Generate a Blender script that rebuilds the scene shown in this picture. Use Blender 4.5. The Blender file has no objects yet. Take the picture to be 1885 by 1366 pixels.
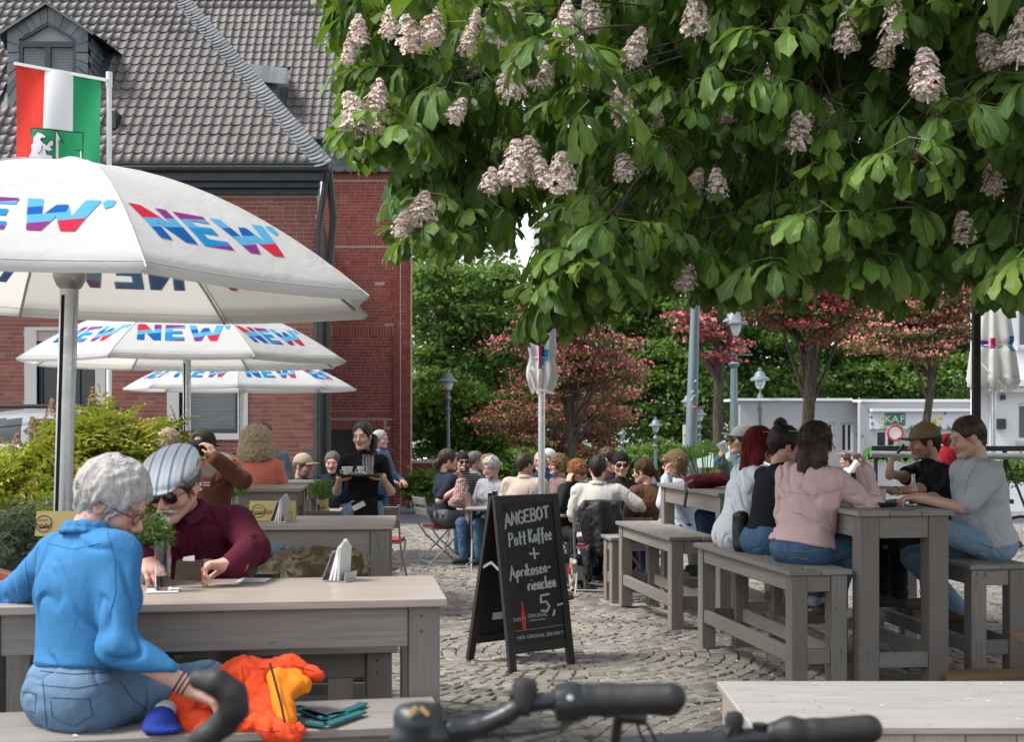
import bpy, bmesh, math, random
import numpy as np
from mathutils import Vector, Matrix, Euler
import openvdb as vdb
R = math.radians
S = bpy.context.scene
rng = np.random.default_rng(7)
random.seed(7)
# ------------------------------------------------------------------ camera, sky, sun
F = 2400.0            # focal length in photograph pixels (1885 wide)
CX, HY, HC = 942.5, 770.0, 1.65
cam = bpy.data.cameras.new('camera'); camo = bpy.data.objects.new('camera', cam)
S.collection.objects.link(camo); S.camera = camo
camo.location = (0, 0, HC); camo.rotation_euler = (R(90), 0, 0)
cam.sensor_width = 36; cam.lens = 36*F/1885; cam.shift_y = (HY-683)/1885
cam.clip_start = .05; cam.clip_end = 600
cam.dof.use_dof = True; cam.dof.focus_distance = 8.6; cam.dof.aperture_fstop = 6.3
W = bpy.data.worlds.new('World'); S.world = W; W.use_nodes = True
SUN_EL, SUN_AZ = 52, -62          # degrees: elevation; azimuth from +Y towards +X (the sun stands to the left)
nt = W.node_tree; bg = nt.nodes['Background']
sky = nt.nodes.new('ShaderNodeTexSky'); sky.sky_type = 'NISHITA'; sky.sun_disc = False
sky.sun_elevation = R(SUN_EL); sky.sun_rotation = R(SUN_AZ); sky.air_density = 1.0; sky.dust_density = 1.0; sky.ozone_density = 1.0
hs = nt.nodes.new('ShaderNodeHueSaturation'); hs.inputs['Saturation'].default_value = .28
nt.links.new(sky.outputs[0], hs.inputs['Color']); nt.links.new(hs.outputs[0], bg.inputs[0]); bg.inputs[1].default_value = .15
sl = bpy.data.lights.new('sun', 'SUN'); sl.energy = 2.5; sl.angle = R(16); sl.color = (1, .955, .88)
so = bpy.data.objects.new('sun', sl); S.collection.objects.link(so)
_az = R(SUN_AZ); _d = Vector((math.sin(_az)*math.cos(R(SUN_EL)), math.cos(_az)*math.cos(R(SUN_EL)), math.sin(R(SUN_EL))))
_d = Vector((_d.x, -abs(_d.y)*.35, _d.z)); so.rotation_euler = _d.to_track_quat('Z', 'Y').to_euler()
sky.sun_rotation = math.atan2(_d.x, _d.y)
S.view_settings.view_transform = 'Standard'; S.view_settings.look = 'None'; S.view_settings.gamma = 1
S.view_settings.use_curve_mapping = False; S.view_settings.exposure = 0.98
S.render.engine = 'CYCLES'; S.cycles.use_denoising = True
S.cycles.max_bounces = 6; S.cycles.diffuse_bounces = 3; S.cycles.glossy_bounces = 3; S.cycles.transmission_bounces = 5; S.cycles.transparent_max_bounces = 8
S.cycles.caustics_reflective = False; S.cycles.caustics_refractive = False

# ------------------------------------------------------------------ helpers
def P(px, py, D):
    """point of the place seen at photograph pixel (px,py), D metres away"""
    return Vector(((px-CX)/F*D, D, HC-(py-HY)/F*D))
def X(px, D): return (px-CX)/F*D
def Z(py, D): return HC-(py-HY)/F*D
def gz(y): return 0.0 if y < 10 else -.027*(y-10)     # the square falls gently away from the camera
COL = S.collection
def tag(o, label=None, cat=None, group=None, kind=None):
    if label: o['label'] = label
    if cat: o['category'] = cat
    if group: o['group'] = group
    if kind: o['kind'] = kind
    return o
def thing(name, label, cat, loc=(0, 0, 0), group=None, rz=0):
    o = bpy.data.objects.new(name, None); o.empty_display_size = .1
    COL.objects.link(o); o.location = loc; o.rotation_euler = (0, 0, rz)
    return tag(o, label, cat, group)
def worldloc(p):
    v = Vector((0, 0, 0))
    while p is not None: v = v+Vector(p.location); p = p.parent
    return v
def mk(name, V, Fc, mats, parent=None, smooth=False, midx=None, local=False, kind=None, label=None):
    V = np.asarray(V, dtype=np.float32).reshape(-1, 3)
    if parent is not None and not local: V = V-np.array(worldloc(parent), dtype=np.float32)
    me = bpy.data.meshes.new(name)
    if isinstance(Fc, np.ndarray):
        n = len(Fc); k = Fc.shape[1]
        me.vertices.add(len(V)); me.vertices.foreach_set('co', V.ravel())
        me.loops.add(n*k); me.loops.foreach_set('vertex_index', Fc.astype(np.int32).ravel())
        me.polygons.add(n); me.polygons.foreach_set('loop_start', np.arange(0, n*k, k, dtype=np.int32))
        me.update(calc_edges=True)
        if not smooth: me.polygons.foreach_set('use_smooth', np.zeros(n, dtype=bool))
    else:
        me.from_pydata([tuple(v) for v in V.tolist()], [], Fc)
    if not isinstance(mats, (list, tuple)): mats = [mats]
    for m in mats: me.materials.append(m)
    if midx is not None: me.polygons.foreach_set('material_index', np.asarray(midx, dtype=np.int32))
    if smooth: me.polygons.foreach_set('use_smooth', np.ones(len(me.polygons), dtype=bool))
    me.validate()
    o = bpy.data.objects.new(name, me); COL.objects.link(o)
    if parent is not None: o.parent = parent
    if kind: o['kind'] = kind
    if label: o['label'] = label
    return o
def inst(name, me, parent=None, loc=(0, 0, 0), rot=None, scale=None):
    o = bpy.data.objects.new(name, me); COL.objects.link(o); o.parent = parent
    o.location = loc
    if rot is not None: o.rotation_euler = rot
    if scale is not None: o.scale = scale
    return o
def copy_tree(o, parent=None):
    c = o.copy(); COL.objects.link(c); c.parent = parent
    for ch in list(o.children): copy_tree(ch, c)
    return c
def basis(d, up=(0, 0, 1)):
    d = Vector(d).normalized(); u = Vector(up)
    if abs(d.dot(u)) > .99: u = Vector((0, 1, 0))
    s = d.cross(u).normalized(); return d, s, s.cross(d).normalized()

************

**Task brief:** Output a faithful copy of the data, with each picture left out.

**Response for this exercise:**
Generate a Blender script that rebuilds the scene shown in this picture. Use Blender 4.5. The Blender file has no objects yet. Take the picture to be 1885 by 1366 pixels.
import bpy, bmesh, math, random
import numpy as np
from mathutils import Vector, Matrix, Euler
import openvdb as vdb
R = math.radians
S = bpy.context.scene
rng = np.random.default_rng(7)
random.seed(7)
# ------------------------------------------------------------------ camera, sky, sun
F = 2400.0            # focal length in photograph pixels (1885 wide)
CX, HY, HC = 942.5, 770.0, 1.65
cam = bpy.data.cameras.new('camera'); camo = bpy.data.objects.new('camera', cam)
S.collection.objects.link(camo); S.camera = camo
camo.location = (0, 0, HC); camo.rotation_euler = (R(90), 0, 0)
cam.sensor_width = 36; cam.lens = 36*F/1885; cam.shift_y = (HY-683)/1885
cam.clip_start = .05; cam.clip_end = 600
cam.dof.use_dof = True; cam.dof.focus_distance = 8.6; cam.dof.aperture_fstop = 6.3
W = bpy.data.worlds.new('World'); S.world = W; W.use_nodes = True
SUN_EL, SUN_AZ = 52, -62          # degrees: elevation; azimuth from +Y towards +X (the sun stands to the left)
nt = W.node_tree; bg = nt.nodes['Background']
sky = nt.nodes.new('ShaderNodeTexSky'); sky.sky_type = 'NISHITA'; sky.sun_disc = False
sky.sun_elevation = R(SUN_EL); sky.sun_rotation = R(SUN_AZ); sky.air_density = 1.0; sky.dust_density = 1.0; sky.ozone_density = 1.0
hs = nt.nodes.new('ShaderNodeHueSaturation'); hs.inputs['Saturation'].default_value = .28
nt.links.new(sky.outputs[0], hs.inputs['Color']); nt.links.new(hs.outputs[0], bg.inputs[0]); bg.inputs[1].default_value = .15
sl = bpy.data.lights.new('sun', 'SUN'); sl.energy = 2.5; sl.angle = R(16); sl.color = (1, .955, .88)
so = bpy.data.objects.new('sun', sl); S.collection.objects.link(so)
_az = R(SUN_AZ); _d = Vector((math.sin(_az)*math.cos(R(SUN_EL)), math.cos(_az)*math.cos(R(SUN_EL)), math.sin(R(SUN_EL))))
_d = Vector((_d.x, -abs(_d.y)*.35, _d.z)); so.rotation_euler = _d.to_track_quat('Z', 'Y').to_euler()
sky.sun_rotation = math.atan2(_d.x, _d.y)
S.view_settings.view_transform = 'Standard'; S.view_settings.look = 'None'; S.view_settings.gamma = 1
S.view_settings.use_curve_mapping = False; S.view_settings.exposure = 0.98
S.render.engine = 'CYCLES'; S.cycles.use_denoising = True
S.cycles.max_bounces = 6; S.cycles.diffuse_bounces = 3; S.cycles.glossy_bounces = 3; S.cycles.transmission_bounces = 5; S.cycles.transparent_max_bounces = 8
S.cycles.caustics_reflective = False; S.cycles.caustics_refractive = False

# ------------------------------------------------------------------ helpers
def P(px, py, D):
    """point of the place seen at photograph pixel (px,py), D metres away"""
    return Vector(((px-CX)/F*D, D, HC-(py-HY)/F*D))
def X(px, D): return (px-CX)/F*D
def Z(py, D): return HC-(py-HY)/F*D
def gz(y): return 0.0 if y < 10 else -.027*(y-10)     # the square falls gently away from the camera
COL = S.collection
def tag(o, label=None, cat=None, group=None, kind=None):
    if label: o['label'] = label
    if cat: o['category'] = cat
    if group: o['group'] = group
    if kind: o['kind'] = kind
    return o
def thing(name, label, cat, loc=(0, 0, 0), group=None, rz=0):
    o = bpy.data.objects.new(name, None); o.empty_display_size = .1
    COL.objects.link(o); o.location = loc; o.rotation_euler = (0, 0, rz)
    return tag(o, label, cat, group)
def worldloc(p):
    v = Vector((0, 0, 0))
    while p is not None: v = v+Vector(p.location); p = p.parent
    return v
def mk(name, V, Fc, mats, parent=None, smooth=False, midx=None, local=False, kind=None, label=None):
    V = np.asarray(V, dtype=np.float32).reshape(-1, 3)
    if parent is not None and not local: V = V-np.array(worldloc(parent), dtype=np.float32)
    me = bpy.data.meshes.new(name)
    if isinstance(Fc, np.ndarray):
        n = len(Fc); k = Fc.shape[1]
        me.vertices.add(len(V)); me.vertices.foreach_set('co', V.ravel())
        me.loops.add(n*k); me.loops.foreach_set('vertex_index', Fc.astype(np.int32).ravel())
        me.polygons.add(n); me.polygons.foreach_set('loop_start', np.arange(0, n*k, k, dtype=np.int32))
        me.update(calc_edges=True)
        if not smooth: me.polygons.foreach_set('use_smooth', np.zeros(n, dtype=bool))
    else:
        me.from_pydata([tuple(v) for v in V.tolist()], [], Fc)
    if not isinstance(mats, (list, tuple)): mats = [mats]
    for m in mats: me.materials.append(m)
    if midx is not None: me.polygons.foreach_set('material_index', np.asarray(midx, dtype=np.int32))
    if smooth: me.polygons.foreach_set('use_smooth', np.ones(len(me.polygons), dtype=bool))
    me.validate()
    o = bpy.data.objects.new(name, me); COL.objects.link(o)
    if parent is not None: o.parent = parent
    if kind: o['kind'] = kind
    if label: o['label'] = label
    return o
def inst(name, me, parent=None, loc=(0, 0, 0), rot=None, scale=None):
    o = bpy.data.objects.new(name, me); COL.objects.link(o); o.parent = parent
    o.location = loc
    if rot is not None: o.rotation_euler = rot
    if scale is not None: o.scale = scale
    return o
def copy_tree(o, parent=None):
    c = o.copy(); COL.objects.link(c); c.parent = parent
    for ch in list(o.children): copy_tree(ch, c)
    return c
def basis(d, up=(0, 0, 1)):
    d = Vector(d).normalized(); u = Vector(up)
    if abs(d.dot(u)) > .99: u = Vector((0, 1, 0))
    s = d.cross(u).normalized(); return d, s, s.cross(d).normalized()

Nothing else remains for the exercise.